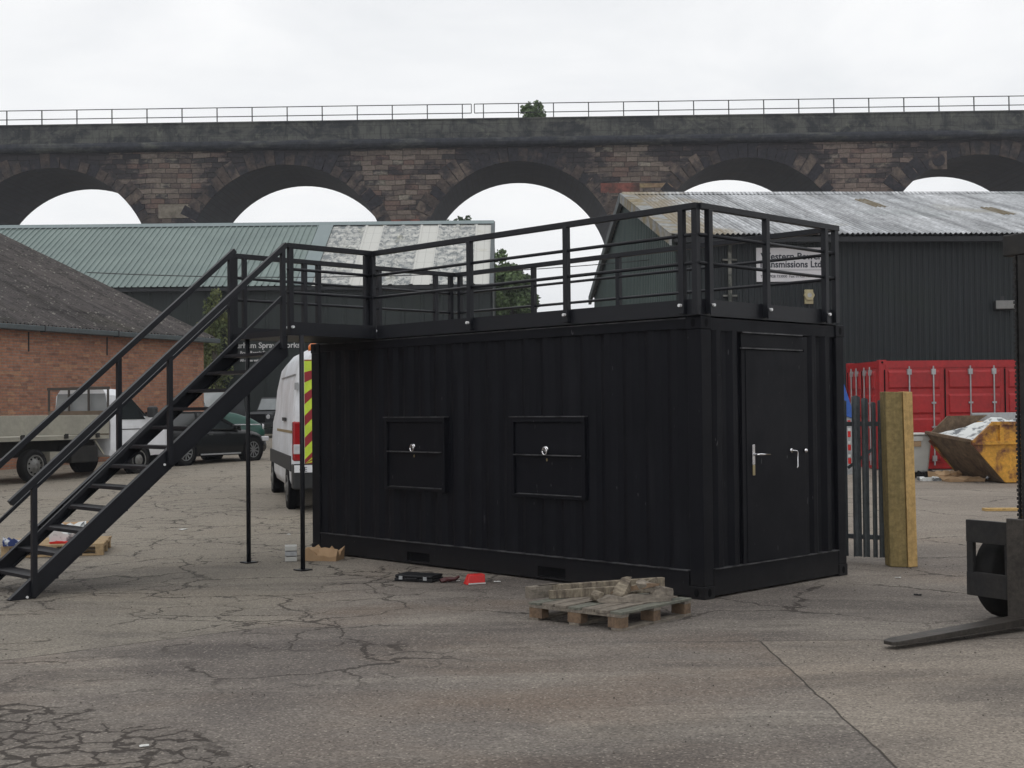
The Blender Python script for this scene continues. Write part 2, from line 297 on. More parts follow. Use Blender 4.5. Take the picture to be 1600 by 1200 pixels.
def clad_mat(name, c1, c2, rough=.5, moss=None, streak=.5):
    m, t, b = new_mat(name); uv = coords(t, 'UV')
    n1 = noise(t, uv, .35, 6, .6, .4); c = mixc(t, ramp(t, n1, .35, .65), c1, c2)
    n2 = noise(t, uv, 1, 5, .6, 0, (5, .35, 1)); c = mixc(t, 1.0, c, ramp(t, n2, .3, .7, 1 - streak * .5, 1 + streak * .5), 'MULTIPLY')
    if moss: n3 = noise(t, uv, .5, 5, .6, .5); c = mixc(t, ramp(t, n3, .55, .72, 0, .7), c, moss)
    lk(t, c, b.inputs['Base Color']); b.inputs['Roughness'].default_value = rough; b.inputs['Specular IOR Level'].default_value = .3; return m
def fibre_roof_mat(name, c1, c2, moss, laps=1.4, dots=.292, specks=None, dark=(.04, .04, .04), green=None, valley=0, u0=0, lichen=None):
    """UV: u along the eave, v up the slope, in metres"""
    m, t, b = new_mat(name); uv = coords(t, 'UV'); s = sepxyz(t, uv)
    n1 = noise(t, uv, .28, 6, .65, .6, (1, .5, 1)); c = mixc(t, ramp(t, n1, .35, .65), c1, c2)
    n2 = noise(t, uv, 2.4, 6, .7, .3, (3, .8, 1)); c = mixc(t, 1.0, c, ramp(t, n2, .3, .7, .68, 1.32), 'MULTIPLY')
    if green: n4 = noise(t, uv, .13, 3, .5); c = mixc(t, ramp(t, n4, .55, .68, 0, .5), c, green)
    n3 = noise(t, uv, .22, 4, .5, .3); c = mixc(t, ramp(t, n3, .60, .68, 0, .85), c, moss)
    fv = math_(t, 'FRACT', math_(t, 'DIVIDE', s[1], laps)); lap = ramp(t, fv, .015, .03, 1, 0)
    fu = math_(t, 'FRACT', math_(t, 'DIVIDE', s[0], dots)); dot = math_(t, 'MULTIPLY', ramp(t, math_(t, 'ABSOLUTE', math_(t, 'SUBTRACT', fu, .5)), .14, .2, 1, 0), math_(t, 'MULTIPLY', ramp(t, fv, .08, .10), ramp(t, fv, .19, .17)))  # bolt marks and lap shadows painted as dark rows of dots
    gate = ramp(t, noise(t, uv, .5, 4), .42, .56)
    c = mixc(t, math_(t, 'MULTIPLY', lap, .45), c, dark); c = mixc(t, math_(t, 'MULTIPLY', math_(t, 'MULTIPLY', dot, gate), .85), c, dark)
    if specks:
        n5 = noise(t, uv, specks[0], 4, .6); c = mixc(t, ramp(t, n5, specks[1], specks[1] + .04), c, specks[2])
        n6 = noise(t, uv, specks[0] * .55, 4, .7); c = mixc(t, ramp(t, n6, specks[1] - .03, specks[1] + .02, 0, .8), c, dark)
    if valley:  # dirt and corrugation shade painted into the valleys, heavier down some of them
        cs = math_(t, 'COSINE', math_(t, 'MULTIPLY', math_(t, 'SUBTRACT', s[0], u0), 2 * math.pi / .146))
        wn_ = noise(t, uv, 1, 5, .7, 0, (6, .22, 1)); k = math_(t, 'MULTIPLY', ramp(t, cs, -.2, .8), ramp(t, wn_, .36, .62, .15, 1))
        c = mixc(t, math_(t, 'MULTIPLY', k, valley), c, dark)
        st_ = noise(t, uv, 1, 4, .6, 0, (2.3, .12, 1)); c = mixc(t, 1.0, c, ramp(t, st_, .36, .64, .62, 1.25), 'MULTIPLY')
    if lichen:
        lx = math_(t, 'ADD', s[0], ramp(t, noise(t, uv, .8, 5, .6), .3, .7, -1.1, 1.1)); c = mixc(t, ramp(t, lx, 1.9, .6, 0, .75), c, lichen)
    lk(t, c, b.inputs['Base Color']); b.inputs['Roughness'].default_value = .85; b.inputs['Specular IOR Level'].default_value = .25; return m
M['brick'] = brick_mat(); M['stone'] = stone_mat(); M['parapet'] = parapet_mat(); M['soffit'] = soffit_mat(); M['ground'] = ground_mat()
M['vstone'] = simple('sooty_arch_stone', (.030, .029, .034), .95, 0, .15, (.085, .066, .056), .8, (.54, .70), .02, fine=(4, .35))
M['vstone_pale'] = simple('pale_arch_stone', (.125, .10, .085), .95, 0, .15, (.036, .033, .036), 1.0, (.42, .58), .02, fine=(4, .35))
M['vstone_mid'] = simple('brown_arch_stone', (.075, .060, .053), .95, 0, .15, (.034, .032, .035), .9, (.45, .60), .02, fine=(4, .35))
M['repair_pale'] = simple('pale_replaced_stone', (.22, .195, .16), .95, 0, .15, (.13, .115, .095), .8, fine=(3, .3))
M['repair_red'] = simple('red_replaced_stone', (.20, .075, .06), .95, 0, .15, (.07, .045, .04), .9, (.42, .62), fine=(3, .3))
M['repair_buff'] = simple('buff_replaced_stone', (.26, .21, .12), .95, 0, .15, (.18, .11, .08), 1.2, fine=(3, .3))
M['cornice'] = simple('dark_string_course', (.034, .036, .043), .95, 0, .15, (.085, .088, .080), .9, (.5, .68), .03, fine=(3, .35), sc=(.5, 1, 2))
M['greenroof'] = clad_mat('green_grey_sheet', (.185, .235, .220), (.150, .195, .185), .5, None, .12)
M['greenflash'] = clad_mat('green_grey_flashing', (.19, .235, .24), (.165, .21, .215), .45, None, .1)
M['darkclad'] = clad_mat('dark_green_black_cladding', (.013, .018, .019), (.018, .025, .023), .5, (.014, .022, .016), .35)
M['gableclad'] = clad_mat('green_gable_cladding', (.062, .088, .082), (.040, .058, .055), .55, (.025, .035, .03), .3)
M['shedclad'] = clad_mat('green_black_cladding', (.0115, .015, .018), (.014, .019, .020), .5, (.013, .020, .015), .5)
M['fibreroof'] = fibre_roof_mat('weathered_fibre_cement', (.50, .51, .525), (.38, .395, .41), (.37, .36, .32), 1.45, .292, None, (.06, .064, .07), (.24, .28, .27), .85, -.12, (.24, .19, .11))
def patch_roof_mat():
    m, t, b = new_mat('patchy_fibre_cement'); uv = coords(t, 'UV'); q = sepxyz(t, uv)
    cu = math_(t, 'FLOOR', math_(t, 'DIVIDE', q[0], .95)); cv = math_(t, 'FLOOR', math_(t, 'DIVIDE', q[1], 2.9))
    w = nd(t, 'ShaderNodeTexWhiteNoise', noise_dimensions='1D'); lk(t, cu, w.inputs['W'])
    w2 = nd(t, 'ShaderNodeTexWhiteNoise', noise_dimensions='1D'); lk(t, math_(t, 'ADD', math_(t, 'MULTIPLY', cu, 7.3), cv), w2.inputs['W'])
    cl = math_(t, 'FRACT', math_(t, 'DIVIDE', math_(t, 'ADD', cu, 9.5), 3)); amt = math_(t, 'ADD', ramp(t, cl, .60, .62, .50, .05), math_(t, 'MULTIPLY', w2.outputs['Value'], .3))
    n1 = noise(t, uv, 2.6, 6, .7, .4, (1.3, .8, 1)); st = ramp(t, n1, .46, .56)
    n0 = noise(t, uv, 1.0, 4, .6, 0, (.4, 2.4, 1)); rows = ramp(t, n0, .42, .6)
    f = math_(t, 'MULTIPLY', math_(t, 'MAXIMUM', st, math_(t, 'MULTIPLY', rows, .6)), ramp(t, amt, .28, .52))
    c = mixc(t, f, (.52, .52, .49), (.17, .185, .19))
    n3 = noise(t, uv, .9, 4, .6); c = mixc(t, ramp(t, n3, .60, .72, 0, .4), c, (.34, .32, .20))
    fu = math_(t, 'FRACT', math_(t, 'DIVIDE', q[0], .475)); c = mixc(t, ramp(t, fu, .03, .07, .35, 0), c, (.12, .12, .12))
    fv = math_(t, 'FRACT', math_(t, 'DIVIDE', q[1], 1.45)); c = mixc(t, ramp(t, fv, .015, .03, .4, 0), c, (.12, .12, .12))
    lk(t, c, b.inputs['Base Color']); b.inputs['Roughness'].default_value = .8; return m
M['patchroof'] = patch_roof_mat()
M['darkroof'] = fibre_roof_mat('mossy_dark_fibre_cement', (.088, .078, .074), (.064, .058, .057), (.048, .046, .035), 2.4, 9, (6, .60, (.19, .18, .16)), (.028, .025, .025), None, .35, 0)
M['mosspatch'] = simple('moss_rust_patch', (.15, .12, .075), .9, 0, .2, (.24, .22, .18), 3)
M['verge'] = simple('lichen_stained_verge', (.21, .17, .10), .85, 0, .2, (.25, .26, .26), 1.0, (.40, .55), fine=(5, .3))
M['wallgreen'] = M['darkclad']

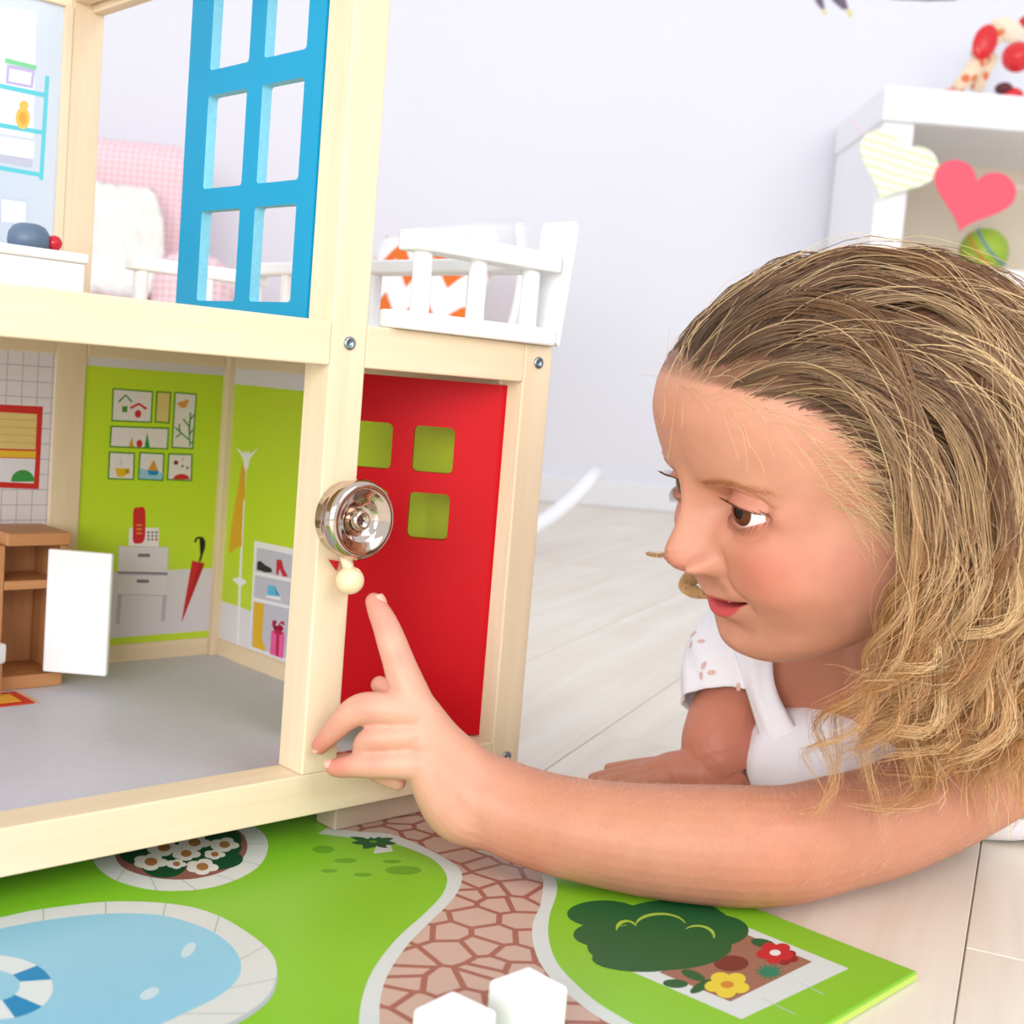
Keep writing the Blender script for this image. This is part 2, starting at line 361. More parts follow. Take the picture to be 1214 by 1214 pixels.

INSTRUCTIONS TO FOLLOW: Copy each line of the listing that contains the string "Take".

THE ANSWER:
The Blender Python script for this scene continues. Write part 2, from line 297 on. More parts follow. Use Blender 4.5. Take the picture to be 1600 by 1200 pixels.
Keep writing the Blender script for this image. This is part 2, starting at line 361. More parts follow. Take the picture to be 1214 by 1214 pixels.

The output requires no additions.